# THE TASK
Without the pictures, extract every line from the start of the material to the line containing "C = sc.collection", both ends included.

# COLLECTED MATERIAL
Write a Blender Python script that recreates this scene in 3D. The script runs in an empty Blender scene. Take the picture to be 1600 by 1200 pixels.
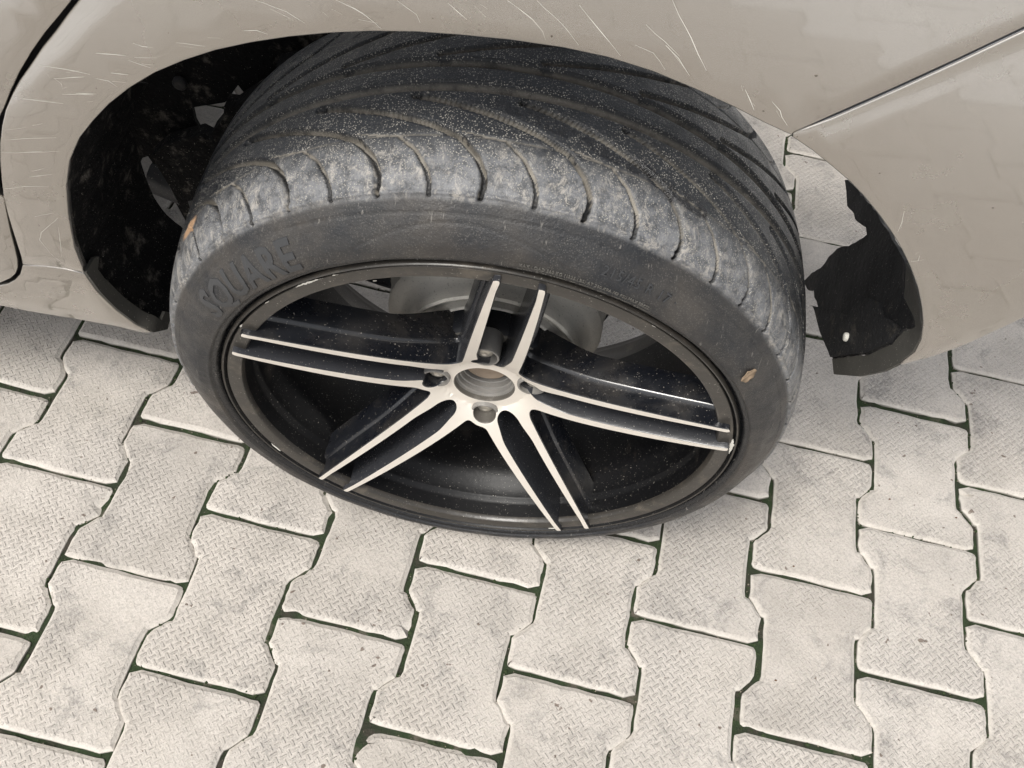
import bpy, bmesh, math, random
import numpy as np
from mathutils import Matrix, Vector
from mathutils.geometry import delaunay_2d_cdt

random.seed(7)
rng = np.random.default_rng(11)
sc = bpy.context.scene
C = sc.collection

# ------------------------------------------------------------------ camera
CAMZ = 1.0456
CAM = np.array([0.0273297, -0.4603283, CAMZ])
M = np.array([[0.98914000, 0.12060767, 0.08399908],
              [0.14696557, -0.81855080, -0.55531586],
              [0.00178216, 0.56163011, -0.82738652]])      # rows: right, down, forward
FPX = 1459.95
cd = bpy.data.cameras.new('camera')
cam = bpy.data.objects.new('camera', cd)
C.objects.link(cam)
cd.sensor_width = 36.0
cd.lens = FPX / 1600 * 36.0
cd.clip_start = 0.02
cd.clip_end = 400
cam.matrix_world = Matrix(((M[0][0], -M[1][0], -M[2][0], CAM[0]),
                           (M[0][1], -M[1][1], -M[2][1], CAM[1]),
                           (M[0][2], -M[1][2], -M[2][2], CAM[2]),
                           (0, 0, 0, 1)))
sc.camera = cam

# ------------------------------------------------------------------ sky and sun
SUN_EL, SUN_AZ = 60.0, 218.0       # elevation, direction the light comes from (degrees clockwise from +Y)
world = bpy.data.worlds.new('World')
sc.world = world
world.use_nodes = True
wt = world.node_tree
wt.nodes.clear()
sky = wt.nodes.new('ShaderNodeTexSky')
sky.sky_type = 'NISHITA'
sky.sun_disc = False
sky.sun_elevation = math.radians(SUN_EL)
sky.sun_rotation = math.radians(SUN_AZ)
sky.air_density = 1.0
sky.dust_density = 4.0
sky.ozone_density = 1.0
hs = wt.nodes.new('ShaderNodeHueSaturation')
hs.inputs['Saturation'].default_value = 0.20
bg = wt.nodes.new('ShaderNodeBackground')
bg.inputs['Strength'].default_value = 0.125
wo = wt.nodes.new('ShaderNodeOutputWorld')
wt.links.new(sky.outputs[0], hs.inputs['Color'])
wt.links.new(hs.outputs[0], bg.inputs['Color'])
wt.links.new(bg.outputs[0], wo.inputs['Surface'])
sd = bpy.data.lights.new('sun', 'SUN')
sd.energy = 1.5
sd.angle = math.radians(14)
sd.color = (1.0, 0.96, 0.89)
sun = bpy.data.objects.new('sun', sd)
C.objects.link(sun)
az, el = math.radians(SUN_AZ), math.radians(SUN_EL)
sv = Vector((math.sin(az) * math.cos(el), math.cos(az) * math.cos(el), math.sin(el)))
sun.rotation_euler = (-sv).to_track_quat('-Z', 'Y').to_euler()
sun.location = sv * 20
sc.view_settings.view_transform = 'Standard'
sc.view_settings.look = 'None'
sc.view_settings.gamma = 1
sc.view_settings.exposure = 0.60
sc.view_settings.use_curve_mapping = False


# ------------------------------------------------------------------ survey helpers (sight lines of the measured photograph onto real surfaces)
def ray(px):
    px = np.atleast_2d(np.array(px, float))
    return np.stack([(px[:, 0] - 800) / FPX, (px[:, 1] - 600) / FPX, np.ones(len(px))], 1) @ M


def at_y(px, y):
    d = ray(px)
    return CAM + d * ((y - CAM[1]) / d[:, 1])[:, None]


def at_z(px, z):
    d = ray(px)
    return CAM + d * ((z - CAM[2]) / d[:, 2])[:, None]


def Sy(z):                       # outward profile of the car's side
    z = np.asarray(z, float)
    return .03 + .30 * np.clip(.62 - z, 0, None) ** 2 + .12 * np.clip(z - .66, 0, None) ** 2 + 1.1 * np.clip(z - .84, 0, None) ** 2


def on_body(px):
    out = []
    for dd in ray(px):
        t = np.linspace(.3, 1.6, 6000)
        P = CAM + dd * t[:, None]
        g = P[:, 1] - Sy(P[:, 2])
        k = np.argmax(g > 0)
        out.append(P[k] if k else (np.nan,) * 3)
    return np.array(out)


# ------------------------------------------------------------------ object helpers
BASE = {}


def tag(o, label=None, cat=None, group=None, kind=None):
    if label: o['label'] = label
    if cat: o['category'] = cat
    if group: o['group'] = group
    if kind: o['kind'] = kind
    return o


def empty(name, loc, parent=None):
    o = bpy.data.objects.new(name, None)
    C.objects.link(o)
    o.empty_display_size = .05
    BASE[o.name] = Vector(loc)
    if parent:
        o.parent = parent
        o.location = Vector(loc) - BASE[parent.name]
    else:
        o.location = loc
    return o


def child(o, parent):
    """parent o, whose mesh is in world coordinates"""
    o.parent = parent
    o.location = -BASE[parent.name]
    return o


def mesh_obj(name, V, F, mats, parent=None, smooth=True, mi=None, recalc=True, sharp=None, attrs=None, bevel=None):
    me = bpy.data.meshes.new(name)
    V = np.asarray(V, float)
    me.from_pydata([tuple(v) for v in V], [], [tuple(int(i) for i in f) for f in F])
    for m in (mats if isinstance(mats, (list, tuple)) else [mats]):
        me.materials.append(m)
    if mi is not None:
        me.polygons.foreach_set('material_index', np.asarray(mi, np.int32))
    if attrs:
        for k, a in attrs.items():
            at = me.attributes.new(k, 'FLOAT', 'POINT')
            at.data.foreach_set('value', np.asarray(a, np.float32))
    if recalc:
        bm = bmesh.new(); bm.from_mesh(me)
        bmesh.ops.recalc_face_normals(bm, faces=bm.faces)
        bm.to_mesh(me); bm.free()
    me.polygons.foreach_set('use_smooth', [smooth] * len(me.polygons))
    if sharp is not None:
        me.set_sharp_from_angle(angle=math.radians(sharp))
    me.update()
    o = bpy.data.objects.new(name, me)
    C.objects.link(o)
    if bevel:
        b = o.modifiers.new('bevel', 'BEVEL'); b.width = bevel; b.segments = 2
        b.limit_method = 'ANGLE'; b.angle_limit = math.radians(35)
    if parent:
        child(o, parent)
    return o


def grid_obj(name, G, mat, parent=None, close_u=False, close_v=False, attrs=None, recalc=False, sharp=None, flip=False):
    """G: (nu, nv, 3) lattice of points"""
    nu, nv = G.shape[:2]
    iu = np.arange(nu if close_u else nu - 1)
    iv = np.arange(nv if close_v else nv - 1)
    A, B = np.meshgrid(iu, iv, indexing='ij')
    A2, B2 = (A + 1) % nu, (B + 1) % nv
    F = np.stack([A * nv + B, A2 * nv + B, A2 * nv + B2, A * nv + B2], -1).reshape(-1, 4)
    if flip: F = F[:, ::-1]
    me = bpy.data.meshes.new(name)
    V = G.reshape(-1, 3).astype(np.float32)
    me.vertices.add(len(V)); me.vertices.foreach_set('co', V.ravel())
    me.loops.add(F.size); me.loops.foreach_set('vertex_index', F.ravel().astype(np.int32))
    me.polygons.add(len(F))
    me.polygons.foreach_set('loop_start', np.arange(0, F.size, 4, dtype=np.int32))
    me.polygons.foreach_set('loop_total', np.full(len(F), 4, np.int32))
    me.materials.append(mat)
    me.polygons.foreach_set('use_smooth', [True] * len(F))
    me.update(calc_edges=True)
    if attrs:
        for k, a in attrs.items():
            at = me.attributes.new(k, 'FLOAT', 'POINT')
            at.data.foreach_set('value', np.asarray(a, np.float32).ravel())
    if recalc:
        bm = bmesh.new(); bm.from_mesh(me)
        bmesh.ops.recalc_face_normals(bm, faces=bm.faces)
        bm.to_mesh(me); bm.free()
    if sharp is not None:
        me.set_sharp_from_angle(angle=math.radians(sharp))
    o = bpy.data.objects.new(name, me)
    C.objects.link(o)
    if parent: child(o, parent)
    return o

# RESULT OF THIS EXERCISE
Write a Blender Python script that recreates this scene in 3D. The script runs in an empty Blender scene. Take the picture to be 1600 by 1200 pixels.
import bpy, bmesh, math, random
import numpy as np
from mathutils import Matrix, Vector
from mathutils.geometry import delaunay_2d_cdt

random.seed(7)
rng = np.random.default_rng(11)
sc = bpy.context.scene
C = sc.collection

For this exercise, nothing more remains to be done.